Diamondbacks Notes: April 15. 2009
* CARDS TAKE GAME 3, SERIES - On a blustery day, the Diamondbacks showed off their bats and not much else in a 12-7 loss to the Cardinals. High winds whirled through Chase Field, an atmospheric effect that made the location seem more like St. Louis than Downtown Phoenix. The weather must have made the Cards feel at home, as they recorded hit after key hit against their hosts.
It was nice to see the Arizona offense maintain the roll that began with Tuesday's big walk-off victory. Unfortunately, even their seven runs were insufficient on a day when the Snakes' pitching labored and their defense was spotty.

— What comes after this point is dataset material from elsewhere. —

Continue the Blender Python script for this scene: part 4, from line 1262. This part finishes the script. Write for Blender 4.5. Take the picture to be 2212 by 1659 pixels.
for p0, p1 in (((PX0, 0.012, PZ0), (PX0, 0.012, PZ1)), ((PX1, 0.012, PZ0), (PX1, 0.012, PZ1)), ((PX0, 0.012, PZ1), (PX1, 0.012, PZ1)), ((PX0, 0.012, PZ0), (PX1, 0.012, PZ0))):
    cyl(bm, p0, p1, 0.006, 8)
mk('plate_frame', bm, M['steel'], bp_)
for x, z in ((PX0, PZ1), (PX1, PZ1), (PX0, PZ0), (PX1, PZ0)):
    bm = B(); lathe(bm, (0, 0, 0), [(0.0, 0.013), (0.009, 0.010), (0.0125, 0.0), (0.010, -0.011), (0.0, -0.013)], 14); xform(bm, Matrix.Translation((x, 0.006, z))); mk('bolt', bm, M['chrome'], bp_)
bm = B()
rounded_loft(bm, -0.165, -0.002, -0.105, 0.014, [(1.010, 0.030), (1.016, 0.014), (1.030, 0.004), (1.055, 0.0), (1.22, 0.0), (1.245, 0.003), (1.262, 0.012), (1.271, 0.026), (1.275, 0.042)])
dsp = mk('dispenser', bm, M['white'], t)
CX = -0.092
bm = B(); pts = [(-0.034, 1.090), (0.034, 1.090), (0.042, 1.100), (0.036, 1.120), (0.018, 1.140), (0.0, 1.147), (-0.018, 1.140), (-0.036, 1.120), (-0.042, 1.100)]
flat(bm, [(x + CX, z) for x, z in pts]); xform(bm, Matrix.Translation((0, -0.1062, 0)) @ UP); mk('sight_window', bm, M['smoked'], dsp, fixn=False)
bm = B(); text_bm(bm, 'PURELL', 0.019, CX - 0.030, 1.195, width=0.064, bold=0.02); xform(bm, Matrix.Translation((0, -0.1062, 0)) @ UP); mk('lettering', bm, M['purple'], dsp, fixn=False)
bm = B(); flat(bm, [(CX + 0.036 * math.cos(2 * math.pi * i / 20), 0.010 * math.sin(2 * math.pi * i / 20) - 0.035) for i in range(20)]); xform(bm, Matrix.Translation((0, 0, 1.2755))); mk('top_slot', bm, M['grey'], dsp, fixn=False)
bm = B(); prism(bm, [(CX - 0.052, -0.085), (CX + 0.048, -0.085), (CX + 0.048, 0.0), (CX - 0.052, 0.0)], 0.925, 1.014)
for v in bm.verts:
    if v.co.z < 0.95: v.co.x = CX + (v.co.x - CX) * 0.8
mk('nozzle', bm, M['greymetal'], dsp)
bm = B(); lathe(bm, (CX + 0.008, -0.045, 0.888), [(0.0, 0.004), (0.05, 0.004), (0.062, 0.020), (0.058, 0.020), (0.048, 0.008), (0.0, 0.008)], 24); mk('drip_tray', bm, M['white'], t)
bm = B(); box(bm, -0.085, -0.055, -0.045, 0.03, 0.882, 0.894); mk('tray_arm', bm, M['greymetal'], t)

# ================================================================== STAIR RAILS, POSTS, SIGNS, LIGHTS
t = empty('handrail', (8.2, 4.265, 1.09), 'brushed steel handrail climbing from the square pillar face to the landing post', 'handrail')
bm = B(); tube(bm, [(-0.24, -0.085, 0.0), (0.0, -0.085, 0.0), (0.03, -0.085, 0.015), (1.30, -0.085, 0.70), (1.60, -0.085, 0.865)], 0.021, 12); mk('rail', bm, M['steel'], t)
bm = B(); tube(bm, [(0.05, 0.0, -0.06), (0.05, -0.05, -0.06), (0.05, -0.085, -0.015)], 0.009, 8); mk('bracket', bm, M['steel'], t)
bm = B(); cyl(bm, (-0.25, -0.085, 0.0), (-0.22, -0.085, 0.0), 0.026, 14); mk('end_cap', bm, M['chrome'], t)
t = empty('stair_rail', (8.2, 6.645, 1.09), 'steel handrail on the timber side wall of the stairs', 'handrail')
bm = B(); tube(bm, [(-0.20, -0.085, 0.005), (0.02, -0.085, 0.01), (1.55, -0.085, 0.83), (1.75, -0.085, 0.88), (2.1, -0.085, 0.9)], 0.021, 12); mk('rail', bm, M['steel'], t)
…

Starter Jon Garland (3.2 IP, 7 H, 7 ER, 5 BB) threw 88 pitches without retiring a St. Louis batter on strikes. After walking Joel Pineiro to begin the Cardinals third inning, Garland fell asleep on the mound and allowed Pineiro to steal his first career base. Five runs would score before Garland could record the third out.
In the field, the performance was mixed. Chris B. Young robbed Khalil Greene with a catch at the center field wall to end the visitors' fourth inning. Justin Upton made a valiant, diving attempt at a ball hit to the right field corner. Usual suspects Mark Reynolds and Felipe Lopez each committed errors. With two of the team's three official miscues, Lopez was particularly egregious in his play; a ground ball rolled under his glove like he was Bill Buckner (the Red Sox first baseman, not the Diamondbacks pitcher) in the 1986 World Series. Sorry, LoDog, but you can't blame a botched grounder on the wind.
The result dropped Arizona to 3-6 and kept the club without a series win. Their record looks particularly unflattering given that the entire stretch was played at home. It is an understatement to say that Diamondbacks Nation hoped for more from such a favorable schedule to open the 2009 season. The Snakes now take their show on the road for a weekend set against the Giants at AT&T Park.
* JUST LIKE JACKIE - As members of Diamondbacks Nation, we're not in the business of giving love to the Dodgers. But while we are partisans for the Diamondbacks, we cannot help but tip our Sedona Red caps to the boys in Dodger Blue every April 15. For one thing, we appreciate the high-revenue Los Angeles club for paying a bigger share to Uncle Sam. For another, all baseball fans owe a debt of gratitude to Jackie Robinson and the Dodgers organization for the racial integration of Major League Baseball.
After shameful decades of prohibiting black players from participating in the game at the highest level, MLB began the process of atonement for its great injustice on April 15, 1947, when Robinson made his debut for the then-Brooklyn Dodgers. If you have not watched the Ken Burns Baseball documentaries, we highly recommend you do so. The decade-by-decade retrospective traces the twin arcs of baseball and race relations from the Civil War through modernity, with Robinson's breakthrough as the central event in each. We admit to weeping each time we hear the story retold.
The baseball family does a great job every April 15 of celebrating Jackie Robinson Day. In 1997, to commemorate the fiftieth anniversary of the integration of baseball, uniform No. 42 was retired on a league-wide basis. (Players who wore the number at that time were grandfathered in and permitted to continue to wear it; of those players, only Mariano Rivera remains active.)
In recent years, MLB has allowed players upon request to wear No. 42 in games played on Jackie Robinson Day. This season, MLB saw to it that every player in baseball wore Robinson's number on their jerseys. That's a tribute appropriate in light of Robinson's contribution, although it was perhaps more meaningful when individual players could elect whether or not to participate.
Two Diamondbacks players -- Upton and Young -- took the further measure of wearing their uniform pants short and their socks high, just like Jackie used to do. As baseball purists, we always love that look, but never more so than on the day we honor Robinson. Good show, guys.